SET EXERCISE: Locate every line that holds the string "picture" and copy it.

········

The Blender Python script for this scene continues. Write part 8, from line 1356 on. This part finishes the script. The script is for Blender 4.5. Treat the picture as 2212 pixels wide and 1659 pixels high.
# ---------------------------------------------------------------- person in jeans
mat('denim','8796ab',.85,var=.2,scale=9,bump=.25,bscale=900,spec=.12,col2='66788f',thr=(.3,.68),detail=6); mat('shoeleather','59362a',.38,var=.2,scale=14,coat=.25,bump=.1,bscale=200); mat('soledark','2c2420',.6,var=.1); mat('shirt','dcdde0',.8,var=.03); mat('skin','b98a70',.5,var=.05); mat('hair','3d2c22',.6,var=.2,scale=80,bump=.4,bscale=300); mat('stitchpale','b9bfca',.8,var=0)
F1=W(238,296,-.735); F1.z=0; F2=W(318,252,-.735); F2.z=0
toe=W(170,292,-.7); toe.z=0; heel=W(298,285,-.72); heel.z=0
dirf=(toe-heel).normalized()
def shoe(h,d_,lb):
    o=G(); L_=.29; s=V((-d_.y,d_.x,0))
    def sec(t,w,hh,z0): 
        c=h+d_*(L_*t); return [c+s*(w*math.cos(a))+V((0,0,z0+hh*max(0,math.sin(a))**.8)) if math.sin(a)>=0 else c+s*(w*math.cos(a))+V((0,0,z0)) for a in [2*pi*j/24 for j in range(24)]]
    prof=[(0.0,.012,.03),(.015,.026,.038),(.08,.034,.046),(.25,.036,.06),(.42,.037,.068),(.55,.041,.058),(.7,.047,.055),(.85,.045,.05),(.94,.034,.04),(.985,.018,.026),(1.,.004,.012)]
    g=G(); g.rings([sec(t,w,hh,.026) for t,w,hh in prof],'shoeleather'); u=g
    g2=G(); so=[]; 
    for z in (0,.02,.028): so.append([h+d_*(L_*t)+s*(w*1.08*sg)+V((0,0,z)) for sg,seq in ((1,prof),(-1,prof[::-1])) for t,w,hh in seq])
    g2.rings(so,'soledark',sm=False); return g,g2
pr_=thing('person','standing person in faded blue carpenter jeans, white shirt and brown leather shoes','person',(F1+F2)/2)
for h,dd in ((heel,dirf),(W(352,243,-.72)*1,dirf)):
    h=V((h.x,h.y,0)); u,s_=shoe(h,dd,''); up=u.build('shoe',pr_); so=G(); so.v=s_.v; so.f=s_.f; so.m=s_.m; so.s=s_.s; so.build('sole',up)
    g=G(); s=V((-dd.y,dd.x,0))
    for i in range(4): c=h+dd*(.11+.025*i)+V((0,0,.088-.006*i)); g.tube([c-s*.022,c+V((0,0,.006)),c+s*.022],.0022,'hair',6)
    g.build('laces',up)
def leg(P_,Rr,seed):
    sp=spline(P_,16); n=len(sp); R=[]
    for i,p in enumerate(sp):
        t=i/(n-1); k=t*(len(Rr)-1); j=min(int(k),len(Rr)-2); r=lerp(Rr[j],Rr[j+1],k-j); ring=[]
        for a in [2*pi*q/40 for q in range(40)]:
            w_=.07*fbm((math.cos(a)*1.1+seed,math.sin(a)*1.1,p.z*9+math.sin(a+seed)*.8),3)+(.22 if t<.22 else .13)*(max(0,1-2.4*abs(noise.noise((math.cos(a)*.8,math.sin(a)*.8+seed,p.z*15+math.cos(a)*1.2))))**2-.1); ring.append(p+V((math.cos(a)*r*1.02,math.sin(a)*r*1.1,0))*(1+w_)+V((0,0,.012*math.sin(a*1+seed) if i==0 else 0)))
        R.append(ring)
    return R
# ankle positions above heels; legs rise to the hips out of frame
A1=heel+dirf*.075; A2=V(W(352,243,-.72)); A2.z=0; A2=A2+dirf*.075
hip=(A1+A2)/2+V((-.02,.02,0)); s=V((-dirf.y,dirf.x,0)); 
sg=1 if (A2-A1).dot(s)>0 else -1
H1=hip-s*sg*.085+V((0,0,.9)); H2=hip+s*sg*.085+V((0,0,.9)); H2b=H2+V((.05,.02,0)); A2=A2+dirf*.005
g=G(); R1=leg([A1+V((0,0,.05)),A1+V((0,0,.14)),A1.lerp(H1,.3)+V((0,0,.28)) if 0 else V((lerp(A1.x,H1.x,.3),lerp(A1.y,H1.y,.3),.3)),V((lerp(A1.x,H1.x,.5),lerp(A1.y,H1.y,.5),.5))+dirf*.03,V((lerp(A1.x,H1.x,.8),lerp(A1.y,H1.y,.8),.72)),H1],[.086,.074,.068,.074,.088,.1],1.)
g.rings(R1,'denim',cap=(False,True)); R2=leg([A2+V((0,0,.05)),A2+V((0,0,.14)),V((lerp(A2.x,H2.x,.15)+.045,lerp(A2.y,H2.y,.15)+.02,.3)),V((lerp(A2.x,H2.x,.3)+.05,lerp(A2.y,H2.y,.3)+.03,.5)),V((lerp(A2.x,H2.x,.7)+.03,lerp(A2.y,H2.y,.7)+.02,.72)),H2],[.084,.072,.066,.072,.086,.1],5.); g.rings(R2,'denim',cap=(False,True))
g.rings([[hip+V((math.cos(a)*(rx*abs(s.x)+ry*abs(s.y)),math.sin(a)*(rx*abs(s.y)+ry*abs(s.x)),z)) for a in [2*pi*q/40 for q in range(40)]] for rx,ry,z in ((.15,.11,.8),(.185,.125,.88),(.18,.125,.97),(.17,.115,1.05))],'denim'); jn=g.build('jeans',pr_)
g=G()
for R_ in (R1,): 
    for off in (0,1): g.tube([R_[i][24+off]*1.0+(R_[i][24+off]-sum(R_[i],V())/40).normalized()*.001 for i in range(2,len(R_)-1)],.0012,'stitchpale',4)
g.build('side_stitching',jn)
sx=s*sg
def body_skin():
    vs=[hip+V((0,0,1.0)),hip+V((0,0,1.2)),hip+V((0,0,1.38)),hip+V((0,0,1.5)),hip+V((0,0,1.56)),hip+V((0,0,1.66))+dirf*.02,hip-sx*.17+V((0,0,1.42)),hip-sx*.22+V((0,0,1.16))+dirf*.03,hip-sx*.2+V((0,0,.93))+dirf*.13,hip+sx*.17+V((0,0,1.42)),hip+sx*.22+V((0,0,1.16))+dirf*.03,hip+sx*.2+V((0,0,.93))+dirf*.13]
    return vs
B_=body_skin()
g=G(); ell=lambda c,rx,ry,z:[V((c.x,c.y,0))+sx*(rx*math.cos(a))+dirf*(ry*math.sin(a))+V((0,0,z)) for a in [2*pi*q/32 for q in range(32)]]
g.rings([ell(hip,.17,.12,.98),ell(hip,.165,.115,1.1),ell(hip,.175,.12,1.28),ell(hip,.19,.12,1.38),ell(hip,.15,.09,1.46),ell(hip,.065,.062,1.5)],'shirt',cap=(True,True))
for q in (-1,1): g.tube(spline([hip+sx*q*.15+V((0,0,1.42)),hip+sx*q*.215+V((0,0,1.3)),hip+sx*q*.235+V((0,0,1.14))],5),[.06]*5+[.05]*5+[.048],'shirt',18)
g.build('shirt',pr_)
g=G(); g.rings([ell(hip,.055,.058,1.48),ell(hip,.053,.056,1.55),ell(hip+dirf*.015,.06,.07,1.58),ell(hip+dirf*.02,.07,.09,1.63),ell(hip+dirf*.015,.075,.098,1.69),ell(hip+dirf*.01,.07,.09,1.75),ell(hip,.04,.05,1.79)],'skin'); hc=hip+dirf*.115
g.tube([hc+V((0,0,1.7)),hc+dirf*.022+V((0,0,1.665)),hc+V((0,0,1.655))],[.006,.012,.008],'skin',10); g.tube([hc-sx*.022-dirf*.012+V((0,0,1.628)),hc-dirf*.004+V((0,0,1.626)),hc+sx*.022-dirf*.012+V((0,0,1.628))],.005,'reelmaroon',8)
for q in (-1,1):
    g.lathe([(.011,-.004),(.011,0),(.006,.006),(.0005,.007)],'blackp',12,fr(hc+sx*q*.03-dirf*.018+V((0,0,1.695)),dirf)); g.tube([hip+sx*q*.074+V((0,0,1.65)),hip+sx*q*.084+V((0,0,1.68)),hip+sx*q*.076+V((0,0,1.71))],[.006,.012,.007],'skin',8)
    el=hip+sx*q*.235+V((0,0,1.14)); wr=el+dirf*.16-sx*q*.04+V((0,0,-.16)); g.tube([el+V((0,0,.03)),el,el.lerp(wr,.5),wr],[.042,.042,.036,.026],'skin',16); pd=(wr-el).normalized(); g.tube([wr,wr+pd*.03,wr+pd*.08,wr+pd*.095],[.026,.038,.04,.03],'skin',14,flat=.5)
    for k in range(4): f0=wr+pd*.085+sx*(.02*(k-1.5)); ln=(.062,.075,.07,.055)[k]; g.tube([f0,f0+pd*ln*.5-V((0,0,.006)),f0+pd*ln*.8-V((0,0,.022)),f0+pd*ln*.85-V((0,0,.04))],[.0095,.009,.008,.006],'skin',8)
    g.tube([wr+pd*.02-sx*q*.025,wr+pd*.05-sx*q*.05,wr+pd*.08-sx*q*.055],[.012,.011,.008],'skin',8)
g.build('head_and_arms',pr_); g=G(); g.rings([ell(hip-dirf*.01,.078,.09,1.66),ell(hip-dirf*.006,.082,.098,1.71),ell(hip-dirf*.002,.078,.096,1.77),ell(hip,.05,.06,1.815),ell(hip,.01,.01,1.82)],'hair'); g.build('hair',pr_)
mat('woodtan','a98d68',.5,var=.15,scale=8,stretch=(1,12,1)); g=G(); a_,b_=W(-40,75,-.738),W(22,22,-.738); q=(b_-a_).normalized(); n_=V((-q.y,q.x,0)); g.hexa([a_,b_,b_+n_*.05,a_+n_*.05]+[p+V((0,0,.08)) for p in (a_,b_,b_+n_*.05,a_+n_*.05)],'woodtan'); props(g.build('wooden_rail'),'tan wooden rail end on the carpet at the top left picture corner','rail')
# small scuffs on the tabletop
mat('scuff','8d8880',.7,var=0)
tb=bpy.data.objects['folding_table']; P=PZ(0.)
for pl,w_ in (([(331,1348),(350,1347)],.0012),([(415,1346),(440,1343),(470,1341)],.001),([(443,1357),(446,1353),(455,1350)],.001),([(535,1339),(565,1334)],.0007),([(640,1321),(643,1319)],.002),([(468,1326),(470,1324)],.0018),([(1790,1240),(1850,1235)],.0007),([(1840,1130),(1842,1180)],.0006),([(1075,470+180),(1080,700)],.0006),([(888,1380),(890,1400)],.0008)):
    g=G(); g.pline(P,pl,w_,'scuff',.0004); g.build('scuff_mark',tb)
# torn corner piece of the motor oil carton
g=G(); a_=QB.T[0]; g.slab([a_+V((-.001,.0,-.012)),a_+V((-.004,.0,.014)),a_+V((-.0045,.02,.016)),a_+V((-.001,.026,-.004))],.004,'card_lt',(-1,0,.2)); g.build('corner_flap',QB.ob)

········

CORRECT OUTPUT:
The Blender Python script for this scene continues. Write part 8, from line 1356 on. This part finishes the script. The script is for Blender 4.5. Treat the picture as 2212 pixels wide and 1659 pixels high.
mat('woodtan','a98d68',.5,var=.15,scale=8,stretch=(1,12,1)); g=G(); a_,b_=W(-40,75,-.738),W(22,22,-.738); q=(b_-a_).normalized(); n_=V((-q.y,q.x,0)); g.hexa([a_,b_,b_+n_*.05,a_+n_*.05]+[p+V((0,0,.08)) for p in (a_,b_,b_+n_*.05,a_+n_*.05)],'woodtan'); props(g.build('wooden_rail'),'tan wooden rail end on the carpet at the top left picture corner','rail')